しばやん雑記

Azure とメイドさんが大好きなフリーランスのプログラマーのブログ

既存 App Service の実行基盤も VMSS に移行され始めた模様

昔にデプロイした Azure App Service の実行基盤はトラディショナルな Cloud Services で構築されているのですが、少し前に Cloud Services ベースで動いていた App Service が VMSS ベースに切り替わっていることに気が付きました。いつかは移行されると思っていましたが、既に始まっているようです。

App Service で Cloud Services と VMSS を見分ける方法は、以下のように Azure Monitor などでインスタンス名が RD から始まるかどうかをチェックするだけなので簡単です。去年末から今年初めまでは No fly が続いていましたが、今月中旬以降からアップデートが再開され、そのタイミングで切り替わっていました。

既に何回か App Service が Cloud Services ベースから VMSS ベースに切り替わっていることは書いてきましたが、基本的には新規デプロイ時に Premium V3 を選択しないと確実に割り当てられることはなく、実行中の App Service が VMSS に切り替わったのは今回が初めてです。

VMSS に切り替わることで Cloud Services とはドライブレターが変更され、アプリケーションの作りによっては多少影響が出る可能性もあります。詳しくは以下のエントリを参照してください。

数日前まで動いていたアプリケーションが急にエラーになった場合には、VMSS への切り替えが影響している可能性があるので、早めに Azure Monitor などで確認するとベターです。

以前にも Premium V2 が利用できない App Service に対して Retrofit が行われて、Premium V2 が必要だった Regional VNET Integration などに一部対応したという例があります。

今回はフル機能の VMSS ベースの Scale unit に切り替えられているようなので、新しくデプロイしたものと同じ機能が使えるようになっています。特に IP アドレスの変更が行われた形跡もないため、完全にシームレスな移行が行われているようです。

VMSS ベースに切り替わると Premium V3 へのスケールアップが可能になるため、これまではスケールアップには再デプロイが必要でしたがその必要が無くなります。
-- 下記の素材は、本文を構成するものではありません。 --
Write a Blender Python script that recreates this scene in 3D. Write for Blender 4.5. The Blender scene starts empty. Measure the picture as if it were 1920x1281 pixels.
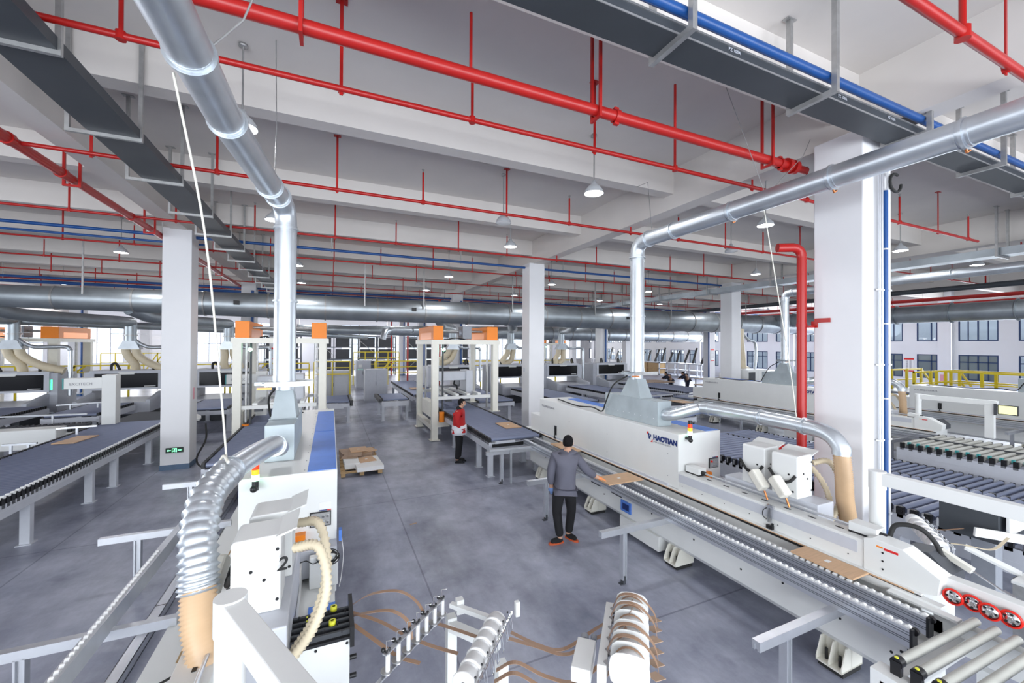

それ以外にも Standard / Basic でも Regional VNET Integration が利用可能になるメリットもあります。

特に App Service のネットワーク系新機能は VMSS ベース向けにしか提供されないというケースが多かったので、既存の App Service に対しても Cloud Services から VMSS への移行が行われたのは喜ばしいですね。

これまで最初は Premium V3 を選択してデプロイするという方法をお勧めしていましたが、全て VMSS ベースに切り替わってしまえば必要なくなるため、Bicep や Terraform を使ったデプロイも楽になるはずです。

Premium V3 が使えない Japan West は VMSS に当たるかランダムでしたが、この問題も解消されそうです。